Parent Pathways:
Published: May 04, 2011 02:00 AM
Modified: May 03, 2011 06:33 PM
Megan Kirkpatrick of Cary was thrilled when she learned her son would be coming home in March after six months of being on a Navy aircraft carrier in the Persian Gulf.
She and her ex-husband, Jim Schmidt, of Apex, flew to Hawaii to greet their son, David Schmidt, a 2003 Green Hope High School graduate.
"The ship comes around the corner slowly at about 8 o'clock in the morning," says Kirkpatrick. "There were mothers there holding babies that the fathers had not yet seen. And then there were mothers like me, just crying."
It gets better. Kirkpatrick and Schmidt later took part in a military program that lets family and friends of sailors ride travel with them on the aircraft carrier.
But first they survived a scare in Hawaii.
Once David Schmidt, 25, docked, it took nearly three hours for him to disembark. "The first thing he wants to do, of course, is to go eat," says Kirkpatrick. After so many months at sea, David wanted fresh foods - sushi, fruits, vegetables, eggs. The three tooled around downtown Honolulu the entire day before heading back to the hotel.
"By the time we checked in, we see all these people with loads of food and tons of bottled water," says Kirkpatrick. "We had not heard about the earthquake in Japan."
Soon the Hawaiian Islands were on alert.
You could hear tsunami alarms going off all night. I thought, 'If I'm going to have a once-in-a-lifetime experience with a tsunami, I'm going to be awake and I'm going to have my camera ready.'"
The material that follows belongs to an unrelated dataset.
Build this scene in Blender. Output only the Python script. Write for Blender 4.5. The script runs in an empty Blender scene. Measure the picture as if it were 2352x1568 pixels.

Kirkpatrick stayed up until 4 a.m., but Oahu was spared any surges.
A few days later, all three boarded the U.S.S. Abraham Lincoln for the five-day cruise to San Diego, Calif. The opportunity for family and friends to accompany sailors on aircraft carriers is relatively rare. The military calls the voyages Tiger Cruises.
Kirkpatrick knew it wouldn't be luxurious and she was right. The sleeping quarters were especially tight.
"The rack - you couldn't even hold your book up. It's a triple bunk. It's almost like a coffin," she says. "You have a little curtain that you pull across on the outer side, but you have to slither in headfirst and you have to slink out feet first. I was in the middle bunk so every time I got in or out, my hip would rake over the steel step that was intended for the person who would be on the third bunk."
The ship itself was enormous, its dimensions difficult to digest. The Navy's Nimitz-class supercarrier, as it's called, is more than 1,000 feet long and houses more than 5,600 crew and 90 fixed-wing planes and helicopters.
The proud Navy mom also got a taste, literally, of what life had been like for David the past six months.
"The food was not bad when we left because they had been able to replenish with beautiful fresh fruit from the islands," she says. "But by day three or four I was seeing food reserved between lunch and dinner and I was thinking, 'I can't eat that again. You may think you've camouflaged that, but I recognize it.' David kept saying, 'Mom, it's still better than normal.'"
She and her ex-husband enjoyed the ship tours the most, particularly seeing the shop where their son works as an avionics technician.